Gaining Weight is a Problem?
Is it just me are we all surrounded by the diet hysteria? A quick search on Google shows
that “6.8 million Canadian adults ages 20 to 64 were overweight, and an additional 4.5 million were obese” which happens to be more
than a third of Canada’s population. So maybe it’s not me after all, it’s an epidemic and you don’t have to look far to see it. Of course marketing gurus are all over this and they’re trying to milk it for what it’s worth. For instance as I was walking through the supermarket today I saw for the first time the “100 calorie Doritos” bags, which basically consist of 2 chips. In another aisle I saw airplane style Coke cans also claiming 100 calories. Go into any other aisle and your senses are assaulted by “fat free” this and “baked, not fried” that. At the core of all of this is the same crap quality food that caused obesity in the first place, but in smaller portions. Have people no will power to stop eating chips from the big bags? Or to stop drinking soft drinks altogether? Do we need to miniaturize everything we buy to miniaturize ourselves?

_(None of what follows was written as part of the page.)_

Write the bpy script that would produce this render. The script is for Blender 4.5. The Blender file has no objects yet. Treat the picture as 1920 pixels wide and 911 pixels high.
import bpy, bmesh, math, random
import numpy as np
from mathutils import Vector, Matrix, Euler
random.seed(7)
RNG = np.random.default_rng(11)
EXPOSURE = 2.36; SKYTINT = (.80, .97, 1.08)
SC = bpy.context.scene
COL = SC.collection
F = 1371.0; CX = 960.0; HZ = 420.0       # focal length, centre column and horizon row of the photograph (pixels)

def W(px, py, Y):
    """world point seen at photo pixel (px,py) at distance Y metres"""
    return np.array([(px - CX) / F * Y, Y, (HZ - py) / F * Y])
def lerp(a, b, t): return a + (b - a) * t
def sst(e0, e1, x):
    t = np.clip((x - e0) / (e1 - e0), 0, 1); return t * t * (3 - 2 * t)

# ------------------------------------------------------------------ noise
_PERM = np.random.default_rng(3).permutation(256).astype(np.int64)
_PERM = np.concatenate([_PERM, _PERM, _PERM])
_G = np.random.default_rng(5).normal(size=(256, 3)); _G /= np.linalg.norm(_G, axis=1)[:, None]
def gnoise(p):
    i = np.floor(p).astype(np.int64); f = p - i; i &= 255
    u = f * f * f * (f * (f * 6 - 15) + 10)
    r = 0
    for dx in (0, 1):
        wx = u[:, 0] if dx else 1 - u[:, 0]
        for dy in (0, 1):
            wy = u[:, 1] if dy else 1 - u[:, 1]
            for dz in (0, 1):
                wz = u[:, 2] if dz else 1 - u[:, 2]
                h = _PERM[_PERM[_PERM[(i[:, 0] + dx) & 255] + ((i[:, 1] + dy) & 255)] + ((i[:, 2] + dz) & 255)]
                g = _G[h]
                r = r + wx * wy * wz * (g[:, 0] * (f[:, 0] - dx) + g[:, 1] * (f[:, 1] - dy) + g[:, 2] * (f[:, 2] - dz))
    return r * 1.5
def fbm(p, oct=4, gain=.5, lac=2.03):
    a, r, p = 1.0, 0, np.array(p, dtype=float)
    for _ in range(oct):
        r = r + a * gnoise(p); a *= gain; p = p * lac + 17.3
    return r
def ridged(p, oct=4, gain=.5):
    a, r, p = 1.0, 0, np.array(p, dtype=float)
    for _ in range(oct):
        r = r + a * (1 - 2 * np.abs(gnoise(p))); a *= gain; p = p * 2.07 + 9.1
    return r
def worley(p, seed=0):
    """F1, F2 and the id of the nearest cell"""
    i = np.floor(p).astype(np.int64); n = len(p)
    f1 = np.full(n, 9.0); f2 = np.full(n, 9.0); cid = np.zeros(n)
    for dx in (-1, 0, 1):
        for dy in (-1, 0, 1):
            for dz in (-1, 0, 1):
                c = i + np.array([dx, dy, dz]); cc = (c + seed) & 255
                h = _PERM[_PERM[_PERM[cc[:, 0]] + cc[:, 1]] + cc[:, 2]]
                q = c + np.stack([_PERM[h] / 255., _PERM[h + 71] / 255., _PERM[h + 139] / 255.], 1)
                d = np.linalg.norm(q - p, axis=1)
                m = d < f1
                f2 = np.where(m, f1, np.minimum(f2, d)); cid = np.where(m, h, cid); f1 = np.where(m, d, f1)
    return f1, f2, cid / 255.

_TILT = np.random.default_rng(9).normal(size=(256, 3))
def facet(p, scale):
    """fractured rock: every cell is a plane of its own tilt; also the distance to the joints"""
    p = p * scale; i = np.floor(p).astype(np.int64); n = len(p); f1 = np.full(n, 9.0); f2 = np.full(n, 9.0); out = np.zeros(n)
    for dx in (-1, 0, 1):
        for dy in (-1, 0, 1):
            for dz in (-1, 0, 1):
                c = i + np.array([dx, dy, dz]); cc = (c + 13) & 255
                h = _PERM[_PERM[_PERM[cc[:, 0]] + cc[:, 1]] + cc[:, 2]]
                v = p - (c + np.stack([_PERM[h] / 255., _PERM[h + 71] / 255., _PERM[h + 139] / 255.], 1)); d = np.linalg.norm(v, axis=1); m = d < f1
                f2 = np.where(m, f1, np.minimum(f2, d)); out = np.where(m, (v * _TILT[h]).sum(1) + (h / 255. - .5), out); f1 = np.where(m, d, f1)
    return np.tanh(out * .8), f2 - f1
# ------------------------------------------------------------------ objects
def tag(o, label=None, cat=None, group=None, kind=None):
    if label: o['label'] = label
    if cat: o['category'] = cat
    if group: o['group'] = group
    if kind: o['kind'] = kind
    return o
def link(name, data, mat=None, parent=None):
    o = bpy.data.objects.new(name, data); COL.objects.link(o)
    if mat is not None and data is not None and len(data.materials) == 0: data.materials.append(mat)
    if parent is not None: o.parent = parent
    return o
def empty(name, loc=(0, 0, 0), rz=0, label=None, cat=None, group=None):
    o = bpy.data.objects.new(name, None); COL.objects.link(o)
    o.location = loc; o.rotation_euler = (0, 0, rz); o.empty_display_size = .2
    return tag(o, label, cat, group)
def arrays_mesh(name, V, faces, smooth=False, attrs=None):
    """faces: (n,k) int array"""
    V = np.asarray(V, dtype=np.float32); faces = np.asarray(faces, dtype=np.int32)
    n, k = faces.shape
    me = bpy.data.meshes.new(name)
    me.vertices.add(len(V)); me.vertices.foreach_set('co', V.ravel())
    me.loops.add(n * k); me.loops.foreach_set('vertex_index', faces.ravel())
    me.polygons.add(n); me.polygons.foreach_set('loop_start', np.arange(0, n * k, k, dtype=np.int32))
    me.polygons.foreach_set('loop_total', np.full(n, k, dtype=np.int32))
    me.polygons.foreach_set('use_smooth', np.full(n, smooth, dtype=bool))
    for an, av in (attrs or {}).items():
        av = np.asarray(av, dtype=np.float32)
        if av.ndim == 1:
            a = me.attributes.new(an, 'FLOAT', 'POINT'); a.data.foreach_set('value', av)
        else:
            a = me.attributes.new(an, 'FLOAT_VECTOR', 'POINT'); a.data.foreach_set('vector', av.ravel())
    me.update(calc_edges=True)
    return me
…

Thinking about the measures the effort that people have to go through to slim up I’m surprised at myself for that realizing the irony behind the phrase “gaining weight”. To me gaining is associated with something positive. People don’t gain problems, stress or bad health, so why do they gain weight? Maybe I’m just stuck with the North American mentality. Food is abundant here and accessible to all. For the majority of the world gaining weight is a good thing, something desired, something out of the norm. Obesity is an “epidemic” only in North America. Nowhere else in the world are you going to hear people complain about having too much food... The more I think about this dichotomy the more I feel like we’re living in an Orwellian world.